Saturday, April 25, 2009

NILMDTS

When I first learned of the Now I Lay Me Down to Sleep organization, I spent hours scouring their website. I cried over the pictures they posted, the stories they told and couldn't imagine being able to see photos of myself and Toot. After talking with several people about how invaluable their pictures were, I searched for some photographers in my area and came across Sharon Reiley. I think I might have broken the rules when I contacted her directly, but once I saw her website, I just knew that this who I wanted to take pictures of Toot. I loved her website and loved her pictures. Then I found out that Sharon sadly and suddenly lost her firstborn son Owen two weeks before he was due to be born ... if anyone would understand what we're going through, it was her.

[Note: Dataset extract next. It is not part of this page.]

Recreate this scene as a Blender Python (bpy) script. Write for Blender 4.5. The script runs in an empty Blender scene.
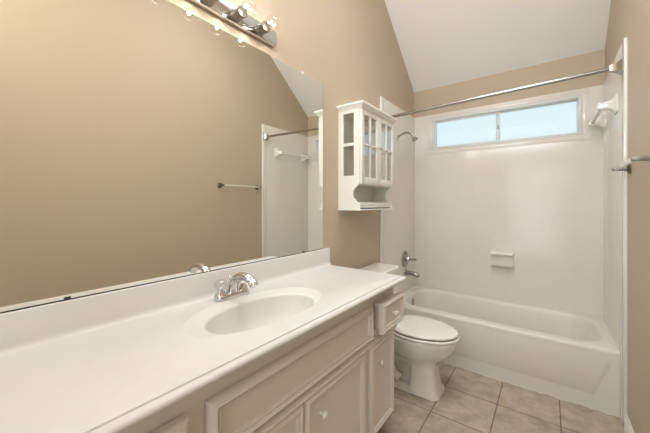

Sharon responded to my email instantly, and said she would be happy to help us. We met Sharon on April 14 when she came to our house for a maternity photo shoot. I was incredibly nervous, not just because I generally hate pictures of myself, but because I just wasn't sure what to expect ... I didn't think our house would photograph well, couldn't imagine where we would take pictures, how they would come out, etc. I needn't have worried because Sharon was awesome. She had sent us an email with some sample pictures to browse through, and also brought a book for us to look at ... we told her what we liked and didn't like and she got to work.

It was an incredibly emotional day ... one of those that I got through okay (or so I thought) but was really draining and caught up with me later in the afternoon. Sharon had said it would take several weeks to get the pictures, so I was surprised to get an email from her on Tuesday saying that she had mailed a disc with the photos. In her email, she cautioned me about looking at the pictures, "I feel I should warn you, these images are extremely powerful. I want to make sure you are prepared before you view them. It will be very difficult for you to look at them. They are filled with so much emotion, love, joy, and sadness... My heart aches to look at them. Please, make sure you look at them with Patrick together."

Needless to say, I was very anxious to see these pictures! But I am so glad that P and I made sure we were ready, because Sharon was right. They were incredibly powerful and emotional. I had no idea how sad we looked and just how much emotion you can really capture on film ... I usually hate pictures of myself, but these I love. I feel like Toot makes me see myself a little differently, if that makes any sense at all. Instead of critiquing every picture looking for flaws, I just looked at them and saw them for what they were. It's our little family and now I'll forever have us captured on film ... I am so grateful to Sharon for this gift.

We're so hoping that Sharon is able to be at Toot's birth. I feel so comfortable with her, and am keeping my fingers crossed that the timing works out okay! Sharon now has a 2 1/2 year old daughter, so can't just drop everything at a moment's notice but said she would do everything in her power to be there for us. I am confident it will work out, because sometimes, these things just do.